begin Data lines

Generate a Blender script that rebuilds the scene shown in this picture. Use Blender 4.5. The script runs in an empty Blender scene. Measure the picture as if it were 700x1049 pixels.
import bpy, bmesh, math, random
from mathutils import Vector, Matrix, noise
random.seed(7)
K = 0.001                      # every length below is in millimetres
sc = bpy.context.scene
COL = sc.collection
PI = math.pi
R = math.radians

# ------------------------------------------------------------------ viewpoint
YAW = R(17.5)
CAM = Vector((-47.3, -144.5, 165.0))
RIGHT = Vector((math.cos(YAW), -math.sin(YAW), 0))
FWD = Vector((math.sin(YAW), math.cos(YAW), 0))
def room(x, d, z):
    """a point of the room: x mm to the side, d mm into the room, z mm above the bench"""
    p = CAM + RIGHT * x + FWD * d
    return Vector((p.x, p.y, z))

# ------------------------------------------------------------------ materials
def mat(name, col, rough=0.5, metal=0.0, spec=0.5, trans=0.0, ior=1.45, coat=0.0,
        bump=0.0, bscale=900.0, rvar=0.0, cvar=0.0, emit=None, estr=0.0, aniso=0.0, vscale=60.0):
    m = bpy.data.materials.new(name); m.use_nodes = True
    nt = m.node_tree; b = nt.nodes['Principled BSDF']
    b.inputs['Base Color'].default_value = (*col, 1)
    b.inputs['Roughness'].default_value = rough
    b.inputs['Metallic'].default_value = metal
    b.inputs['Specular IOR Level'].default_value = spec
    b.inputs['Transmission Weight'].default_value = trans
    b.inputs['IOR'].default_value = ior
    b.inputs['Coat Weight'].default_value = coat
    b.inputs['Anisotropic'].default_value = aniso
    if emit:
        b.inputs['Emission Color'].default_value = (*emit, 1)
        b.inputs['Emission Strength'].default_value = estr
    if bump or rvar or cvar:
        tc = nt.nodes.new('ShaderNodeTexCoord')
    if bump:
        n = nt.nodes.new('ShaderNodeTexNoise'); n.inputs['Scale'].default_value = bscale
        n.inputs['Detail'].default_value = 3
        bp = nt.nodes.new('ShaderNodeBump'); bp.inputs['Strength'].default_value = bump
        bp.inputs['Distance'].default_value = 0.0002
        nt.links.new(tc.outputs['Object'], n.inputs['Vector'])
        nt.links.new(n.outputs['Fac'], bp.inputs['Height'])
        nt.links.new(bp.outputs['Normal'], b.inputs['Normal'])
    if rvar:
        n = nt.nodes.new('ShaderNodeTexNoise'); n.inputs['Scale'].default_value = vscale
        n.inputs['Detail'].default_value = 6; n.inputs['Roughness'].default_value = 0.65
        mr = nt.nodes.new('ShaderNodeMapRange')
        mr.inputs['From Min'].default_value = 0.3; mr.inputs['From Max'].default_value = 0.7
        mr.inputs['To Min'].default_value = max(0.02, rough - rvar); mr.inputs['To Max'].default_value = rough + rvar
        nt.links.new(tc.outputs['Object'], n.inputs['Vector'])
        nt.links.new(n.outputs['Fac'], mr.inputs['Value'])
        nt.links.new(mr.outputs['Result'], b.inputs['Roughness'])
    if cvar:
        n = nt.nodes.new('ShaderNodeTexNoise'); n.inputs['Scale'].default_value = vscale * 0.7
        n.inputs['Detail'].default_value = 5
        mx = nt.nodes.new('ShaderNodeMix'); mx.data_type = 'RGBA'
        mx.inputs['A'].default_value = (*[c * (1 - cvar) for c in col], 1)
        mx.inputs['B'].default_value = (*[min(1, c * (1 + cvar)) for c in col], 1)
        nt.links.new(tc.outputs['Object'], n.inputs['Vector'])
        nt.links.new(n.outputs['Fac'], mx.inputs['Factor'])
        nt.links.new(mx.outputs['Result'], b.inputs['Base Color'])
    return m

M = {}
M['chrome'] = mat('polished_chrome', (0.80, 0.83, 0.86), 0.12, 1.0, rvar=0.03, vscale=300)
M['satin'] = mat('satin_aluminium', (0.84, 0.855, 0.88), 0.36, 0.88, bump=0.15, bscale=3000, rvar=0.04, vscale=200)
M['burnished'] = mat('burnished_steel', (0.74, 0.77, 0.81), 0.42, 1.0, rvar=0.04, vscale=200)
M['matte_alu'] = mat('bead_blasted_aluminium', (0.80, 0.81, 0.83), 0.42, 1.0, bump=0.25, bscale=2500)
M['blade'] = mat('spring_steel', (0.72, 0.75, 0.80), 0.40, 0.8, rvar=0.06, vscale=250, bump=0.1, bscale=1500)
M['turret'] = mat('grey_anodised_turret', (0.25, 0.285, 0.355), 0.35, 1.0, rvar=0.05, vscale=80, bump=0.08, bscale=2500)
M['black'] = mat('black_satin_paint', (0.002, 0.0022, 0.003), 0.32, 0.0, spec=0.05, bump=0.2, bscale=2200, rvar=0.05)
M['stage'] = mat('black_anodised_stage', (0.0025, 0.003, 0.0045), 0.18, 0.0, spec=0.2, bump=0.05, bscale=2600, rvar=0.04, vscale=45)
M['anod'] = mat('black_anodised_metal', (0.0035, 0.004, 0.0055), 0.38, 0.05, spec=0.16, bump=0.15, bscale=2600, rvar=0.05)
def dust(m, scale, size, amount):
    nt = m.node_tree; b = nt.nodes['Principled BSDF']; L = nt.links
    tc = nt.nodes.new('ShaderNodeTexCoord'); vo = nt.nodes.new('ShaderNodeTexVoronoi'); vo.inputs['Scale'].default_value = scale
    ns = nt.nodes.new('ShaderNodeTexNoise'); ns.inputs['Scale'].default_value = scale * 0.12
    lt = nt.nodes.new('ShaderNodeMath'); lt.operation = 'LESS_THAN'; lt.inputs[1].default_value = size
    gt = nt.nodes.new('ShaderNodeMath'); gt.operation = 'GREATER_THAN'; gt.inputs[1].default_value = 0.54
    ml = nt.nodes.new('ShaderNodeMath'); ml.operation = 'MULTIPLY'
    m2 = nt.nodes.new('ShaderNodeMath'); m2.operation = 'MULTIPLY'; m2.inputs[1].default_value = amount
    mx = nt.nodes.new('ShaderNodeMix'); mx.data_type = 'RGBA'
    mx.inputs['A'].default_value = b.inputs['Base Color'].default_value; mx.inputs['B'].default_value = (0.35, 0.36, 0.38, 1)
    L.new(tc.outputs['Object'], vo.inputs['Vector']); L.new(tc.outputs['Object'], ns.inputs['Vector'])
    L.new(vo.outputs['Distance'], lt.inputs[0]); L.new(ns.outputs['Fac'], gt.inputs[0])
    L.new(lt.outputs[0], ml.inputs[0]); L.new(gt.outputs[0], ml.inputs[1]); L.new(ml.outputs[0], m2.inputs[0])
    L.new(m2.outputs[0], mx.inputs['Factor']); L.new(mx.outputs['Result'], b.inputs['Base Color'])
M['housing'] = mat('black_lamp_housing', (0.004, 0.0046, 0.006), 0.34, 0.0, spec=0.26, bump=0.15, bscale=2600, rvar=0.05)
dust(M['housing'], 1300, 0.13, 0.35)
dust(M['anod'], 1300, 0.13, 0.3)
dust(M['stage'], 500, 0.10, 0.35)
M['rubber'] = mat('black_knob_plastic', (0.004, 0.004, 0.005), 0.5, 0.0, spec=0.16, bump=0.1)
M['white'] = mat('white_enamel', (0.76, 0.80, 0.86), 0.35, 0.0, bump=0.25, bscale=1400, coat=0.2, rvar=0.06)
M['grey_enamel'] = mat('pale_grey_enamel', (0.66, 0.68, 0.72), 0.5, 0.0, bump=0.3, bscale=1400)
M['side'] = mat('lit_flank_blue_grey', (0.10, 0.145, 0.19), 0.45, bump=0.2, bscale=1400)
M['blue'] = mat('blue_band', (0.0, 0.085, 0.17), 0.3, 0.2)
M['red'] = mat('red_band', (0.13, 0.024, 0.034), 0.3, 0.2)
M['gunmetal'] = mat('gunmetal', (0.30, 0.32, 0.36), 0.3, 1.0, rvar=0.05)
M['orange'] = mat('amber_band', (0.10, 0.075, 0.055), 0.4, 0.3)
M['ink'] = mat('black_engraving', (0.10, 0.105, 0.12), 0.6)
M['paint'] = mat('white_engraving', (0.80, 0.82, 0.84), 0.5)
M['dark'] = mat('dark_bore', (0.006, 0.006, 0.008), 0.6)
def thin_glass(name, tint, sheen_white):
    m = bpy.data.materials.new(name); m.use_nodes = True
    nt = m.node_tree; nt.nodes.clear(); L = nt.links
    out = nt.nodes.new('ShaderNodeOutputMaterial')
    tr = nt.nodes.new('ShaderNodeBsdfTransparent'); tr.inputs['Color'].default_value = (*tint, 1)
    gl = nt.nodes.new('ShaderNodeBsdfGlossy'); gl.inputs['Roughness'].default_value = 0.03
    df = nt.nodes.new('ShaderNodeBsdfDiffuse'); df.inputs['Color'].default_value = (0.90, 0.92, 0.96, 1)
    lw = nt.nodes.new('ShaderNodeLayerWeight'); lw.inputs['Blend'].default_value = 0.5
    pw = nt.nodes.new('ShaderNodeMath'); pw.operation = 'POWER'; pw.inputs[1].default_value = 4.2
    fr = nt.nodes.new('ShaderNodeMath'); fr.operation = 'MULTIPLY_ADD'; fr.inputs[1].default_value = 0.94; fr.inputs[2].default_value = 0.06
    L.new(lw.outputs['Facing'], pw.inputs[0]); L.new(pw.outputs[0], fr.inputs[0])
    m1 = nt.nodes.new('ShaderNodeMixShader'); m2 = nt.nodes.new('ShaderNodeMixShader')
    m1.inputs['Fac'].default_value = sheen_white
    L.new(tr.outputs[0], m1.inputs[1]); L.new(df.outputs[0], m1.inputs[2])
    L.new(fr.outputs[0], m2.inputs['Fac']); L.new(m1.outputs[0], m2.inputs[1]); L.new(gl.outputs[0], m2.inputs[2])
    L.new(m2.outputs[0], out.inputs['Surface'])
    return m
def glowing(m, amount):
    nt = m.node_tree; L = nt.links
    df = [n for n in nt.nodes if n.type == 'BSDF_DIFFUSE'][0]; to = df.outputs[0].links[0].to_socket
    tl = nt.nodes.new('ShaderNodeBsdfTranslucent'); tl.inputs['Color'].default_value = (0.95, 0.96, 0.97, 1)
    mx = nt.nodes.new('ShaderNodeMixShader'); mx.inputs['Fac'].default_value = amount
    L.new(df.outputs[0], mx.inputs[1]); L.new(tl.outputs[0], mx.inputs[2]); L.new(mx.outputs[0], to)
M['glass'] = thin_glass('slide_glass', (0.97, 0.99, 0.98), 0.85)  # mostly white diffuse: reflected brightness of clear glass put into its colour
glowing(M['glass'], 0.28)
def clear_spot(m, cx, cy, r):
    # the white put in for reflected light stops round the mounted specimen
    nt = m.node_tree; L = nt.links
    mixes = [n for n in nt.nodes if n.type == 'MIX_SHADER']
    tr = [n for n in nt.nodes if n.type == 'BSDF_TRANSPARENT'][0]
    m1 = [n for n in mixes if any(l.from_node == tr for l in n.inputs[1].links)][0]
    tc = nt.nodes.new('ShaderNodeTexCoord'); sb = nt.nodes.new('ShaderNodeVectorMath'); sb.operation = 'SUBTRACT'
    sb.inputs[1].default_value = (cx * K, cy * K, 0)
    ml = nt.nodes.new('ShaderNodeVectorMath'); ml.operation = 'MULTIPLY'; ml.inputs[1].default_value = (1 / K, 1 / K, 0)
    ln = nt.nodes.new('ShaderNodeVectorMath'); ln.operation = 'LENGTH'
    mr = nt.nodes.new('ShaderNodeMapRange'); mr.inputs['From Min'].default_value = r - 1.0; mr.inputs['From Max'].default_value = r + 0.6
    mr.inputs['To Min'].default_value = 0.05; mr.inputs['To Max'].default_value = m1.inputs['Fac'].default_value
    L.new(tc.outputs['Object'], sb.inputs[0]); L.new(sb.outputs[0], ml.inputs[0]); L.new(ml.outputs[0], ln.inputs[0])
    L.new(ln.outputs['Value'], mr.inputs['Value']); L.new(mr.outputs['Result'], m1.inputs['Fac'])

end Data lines

Please give an exact restatement of only the lines from the beginning of the material above to the line with "return Vector((p.x, p.y, z))", inclusive.

Generate a Blender script that rebuilds the scene shown in this picture. Use Blender 4.5. The script runs in an empty Blender scene. Measure the picture as if it were 700x1049 pixels.
import bpy, bmesh, math, random
from mathutils import Vector, Matrix, noise
random.seed(7)
K = 0.001                      # every length below is in millimetres
sc = bpy.context.scene
COL = sc.collection
PI = math.pi
R = math.radians

# ------------------------------------------------------------------ viewpoint
YAW = R(17.5)
CAM = Vector((-47.3, -144.5, 165.0))
RIGHT = Vector((math.cos(YAW), -math.sin(YAW), 0))
FWD = Vector((math.sin(YAW), math.cos(YAW), 0))
def room(x, d, z):
    """a point of the room: x mm to the side, d mm into the room, z mm above the bench"""
    p = CAM + RIGHT * x + FWD * d
    return Vector((p.x, p.y, z))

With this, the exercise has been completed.